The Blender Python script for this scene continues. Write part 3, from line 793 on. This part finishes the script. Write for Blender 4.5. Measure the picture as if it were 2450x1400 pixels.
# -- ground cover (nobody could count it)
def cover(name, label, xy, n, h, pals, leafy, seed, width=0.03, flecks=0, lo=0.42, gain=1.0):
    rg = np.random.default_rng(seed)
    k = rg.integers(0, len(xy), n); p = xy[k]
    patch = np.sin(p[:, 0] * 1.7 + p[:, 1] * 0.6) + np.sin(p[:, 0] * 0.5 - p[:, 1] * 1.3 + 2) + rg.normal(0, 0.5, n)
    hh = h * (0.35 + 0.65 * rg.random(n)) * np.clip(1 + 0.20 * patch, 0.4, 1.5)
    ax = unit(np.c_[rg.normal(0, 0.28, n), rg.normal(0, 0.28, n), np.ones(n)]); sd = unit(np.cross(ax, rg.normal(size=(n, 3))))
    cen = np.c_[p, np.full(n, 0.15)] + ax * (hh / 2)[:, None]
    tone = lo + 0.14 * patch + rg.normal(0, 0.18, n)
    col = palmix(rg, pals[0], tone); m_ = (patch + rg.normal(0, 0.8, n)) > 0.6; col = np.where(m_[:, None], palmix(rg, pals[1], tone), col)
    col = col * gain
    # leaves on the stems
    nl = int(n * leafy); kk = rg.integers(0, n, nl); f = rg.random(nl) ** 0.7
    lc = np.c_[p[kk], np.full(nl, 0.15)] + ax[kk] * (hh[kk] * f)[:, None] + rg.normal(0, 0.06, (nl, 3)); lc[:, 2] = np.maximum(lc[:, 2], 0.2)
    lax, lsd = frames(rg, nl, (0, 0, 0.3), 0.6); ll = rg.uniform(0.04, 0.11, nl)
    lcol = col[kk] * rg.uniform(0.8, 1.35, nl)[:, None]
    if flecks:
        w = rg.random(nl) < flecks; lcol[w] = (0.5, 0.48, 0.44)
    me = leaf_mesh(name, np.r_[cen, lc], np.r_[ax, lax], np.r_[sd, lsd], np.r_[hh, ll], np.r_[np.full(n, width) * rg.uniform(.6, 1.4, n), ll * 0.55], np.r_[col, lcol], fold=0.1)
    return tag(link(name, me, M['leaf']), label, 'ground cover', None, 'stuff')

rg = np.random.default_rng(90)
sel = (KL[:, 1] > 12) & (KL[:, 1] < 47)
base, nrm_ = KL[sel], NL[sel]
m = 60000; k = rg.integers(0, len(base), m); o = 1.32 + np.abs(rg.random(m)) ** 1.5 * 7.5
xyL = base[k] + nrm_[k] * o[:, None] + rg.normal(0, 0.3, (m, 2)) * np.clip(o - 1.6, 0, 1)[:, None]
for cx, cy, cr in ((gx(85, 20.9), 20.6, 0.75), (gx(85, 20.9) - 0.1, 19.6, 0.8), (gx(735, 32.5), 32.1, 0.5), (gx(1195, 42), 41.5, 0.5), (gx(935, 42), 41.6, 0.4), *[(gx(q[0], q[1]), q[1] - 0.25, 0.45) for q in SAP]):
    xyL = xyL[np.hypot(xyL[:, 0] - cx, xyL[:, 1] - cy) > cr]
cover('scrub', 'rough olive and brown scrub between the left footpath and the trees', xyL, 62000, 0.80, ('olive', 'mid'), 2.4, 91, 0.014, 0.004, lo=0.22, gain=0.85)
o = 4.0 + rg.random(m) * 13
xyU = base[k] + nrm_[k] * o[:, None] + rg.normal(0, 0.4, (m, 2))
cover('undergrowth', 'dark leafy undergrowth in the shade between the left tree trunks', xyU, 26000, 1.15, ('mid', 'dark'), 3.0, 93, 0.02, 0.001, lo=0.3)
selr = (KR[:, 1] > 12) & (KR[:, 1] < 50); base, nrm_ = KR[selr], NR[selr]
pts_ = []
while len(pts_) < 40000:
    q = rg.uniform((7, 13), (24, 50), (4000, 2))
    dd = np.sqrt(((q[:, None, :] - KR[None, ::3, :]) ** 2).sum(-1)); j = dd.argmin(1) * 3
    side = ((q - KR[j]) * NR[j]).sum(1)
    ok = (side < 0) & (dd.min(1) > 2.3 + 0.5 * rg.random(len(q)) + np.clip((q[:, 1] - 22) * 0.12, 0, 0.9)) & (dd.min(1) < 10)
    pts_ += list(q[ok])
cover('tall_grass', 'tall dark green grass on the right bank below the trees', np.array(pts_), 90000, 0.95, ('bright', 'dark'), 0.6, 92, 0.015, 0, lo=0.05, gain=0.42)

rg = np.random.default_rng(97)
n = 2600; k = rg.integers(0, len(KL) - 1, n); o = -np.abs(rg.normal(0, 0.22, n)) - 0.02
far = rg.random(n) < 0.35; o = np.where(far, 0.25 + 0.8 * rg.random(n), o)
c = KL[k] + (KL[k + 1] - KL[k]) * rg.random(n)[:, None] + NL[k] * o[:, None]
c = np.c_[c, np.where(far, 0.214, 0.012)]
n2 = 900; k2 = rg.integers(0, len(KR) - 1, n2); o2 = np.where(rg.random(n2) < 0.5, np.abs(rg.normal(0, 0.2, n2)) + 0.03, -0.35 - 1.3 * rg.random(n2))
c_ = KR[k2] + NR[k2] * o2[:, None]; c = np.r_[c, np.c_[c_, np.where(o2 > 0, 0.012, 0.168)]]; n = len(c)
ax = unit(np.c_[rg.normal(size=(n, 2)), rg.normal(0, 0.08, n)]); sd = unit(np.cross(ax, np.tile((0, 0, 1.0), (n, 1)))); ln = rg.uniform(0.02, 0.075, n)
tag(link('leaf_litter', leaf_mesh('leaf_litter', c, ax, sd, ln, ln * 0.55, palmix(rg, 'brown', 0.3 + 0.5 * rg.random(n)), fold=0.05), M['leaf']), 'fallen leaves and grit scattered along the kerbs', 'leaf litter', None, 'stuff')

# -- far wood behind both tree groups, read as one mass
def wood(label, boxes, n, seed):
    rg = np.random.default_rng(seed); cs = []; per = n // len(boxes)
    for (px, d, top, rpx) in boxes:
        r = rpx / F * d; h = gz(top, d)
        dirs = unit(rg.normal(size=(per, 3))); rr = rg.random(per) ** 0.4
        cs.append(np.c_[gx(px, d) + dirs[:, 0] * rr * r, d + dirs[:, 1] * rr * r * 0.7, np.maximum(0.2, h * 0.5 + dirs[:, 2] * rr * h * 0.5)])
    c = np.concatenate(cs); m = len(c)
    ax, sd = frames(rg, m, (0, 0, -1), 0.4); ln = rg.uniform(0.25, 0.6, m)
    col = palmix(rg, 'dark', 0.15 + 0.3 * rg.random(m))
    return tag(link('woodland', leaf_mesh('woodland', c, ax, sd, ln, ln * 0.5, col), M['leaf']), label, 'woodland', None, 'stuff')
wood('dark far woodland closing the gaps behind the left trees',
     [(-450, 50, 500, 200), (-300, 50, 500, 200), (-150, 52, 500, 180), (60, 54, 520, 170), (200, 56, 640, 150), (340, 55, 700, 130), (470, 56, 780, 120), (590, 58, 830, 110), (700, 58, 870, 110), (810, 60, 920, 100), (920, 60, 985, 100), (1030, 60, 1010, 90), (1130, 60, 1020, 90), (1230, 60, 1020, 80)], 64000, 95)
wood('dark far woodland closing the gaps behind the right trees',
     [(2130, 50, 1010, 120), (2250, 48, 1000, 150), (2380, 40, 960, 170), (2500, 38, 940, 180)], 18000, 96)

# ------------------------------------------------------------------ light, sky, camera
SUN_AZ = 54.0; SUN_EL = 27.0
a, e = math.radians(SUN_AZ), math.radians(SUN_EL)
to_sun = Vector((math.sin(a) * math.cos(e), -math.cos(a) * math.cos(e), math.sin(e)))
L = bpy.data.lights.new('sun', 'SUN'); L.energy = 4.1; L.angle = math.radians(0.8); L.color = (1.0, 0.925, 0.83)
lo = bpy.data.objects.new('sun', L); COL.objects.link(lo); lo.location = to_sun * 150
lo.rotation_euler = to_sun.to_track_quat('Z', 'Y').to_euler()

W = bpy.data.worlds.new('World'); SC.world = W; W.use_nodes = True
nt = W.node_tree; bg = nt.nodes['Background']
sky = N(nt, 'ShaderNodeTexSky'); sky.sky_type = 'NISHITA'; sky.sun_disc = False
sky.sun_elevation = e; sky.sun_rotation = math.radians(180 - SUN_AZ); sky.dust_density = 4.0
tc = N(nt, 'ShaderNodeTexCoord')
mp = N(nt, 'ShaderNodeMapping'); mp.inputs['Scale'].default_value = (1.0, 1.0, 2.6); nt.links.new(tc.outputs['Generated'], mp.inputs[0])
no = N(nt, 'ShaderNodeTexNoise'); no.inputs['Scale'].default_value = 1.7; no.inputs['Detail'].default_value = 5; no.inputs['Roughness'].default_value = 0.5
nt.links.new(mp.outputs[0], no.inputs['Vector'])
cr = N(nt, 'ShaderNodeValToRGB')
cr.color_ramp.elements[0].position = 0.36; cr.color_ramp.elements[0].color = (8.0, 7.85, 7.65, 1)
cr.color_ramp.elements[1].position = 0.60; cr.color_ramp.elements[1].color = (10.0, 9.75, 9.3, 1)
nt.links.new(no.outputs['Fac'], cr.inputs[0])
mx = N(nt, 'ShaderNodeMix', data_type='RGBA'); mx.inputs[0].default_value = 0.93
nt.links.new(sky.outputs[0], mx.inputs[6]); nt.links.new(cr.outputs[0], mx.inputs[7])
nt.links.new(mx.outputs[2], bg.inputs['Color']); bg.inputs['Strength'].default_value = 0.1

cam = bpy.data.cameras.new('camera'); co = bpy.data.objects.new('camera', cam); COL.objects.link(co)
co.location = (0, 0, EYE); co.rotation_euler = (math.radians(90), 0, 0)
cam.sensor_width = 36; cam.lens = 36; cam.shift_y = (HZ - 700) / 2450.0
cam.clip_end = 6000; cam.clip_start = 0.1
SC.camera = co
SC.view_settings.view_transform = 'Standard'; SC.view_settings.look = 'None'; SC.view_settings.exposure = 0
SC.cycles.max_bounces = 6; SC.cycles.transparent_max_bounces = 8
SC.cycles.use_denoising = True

++++++++++++++++++++

Reproduce exactly the lines from the line with "pts_ += list(q[ok])" through the line with "cover('tall_grass', 'tall dark", both end lines included, and only those lines.

    pts_ += list(q[ok])
cover('tall_grass', 'tall dark green grass on the right bank below the trees', np.array(pts_), 90000, 0.95, ('bright', 'dark'), 0.6, 92, 0.015, 0, lo=0.05, gain=0.42)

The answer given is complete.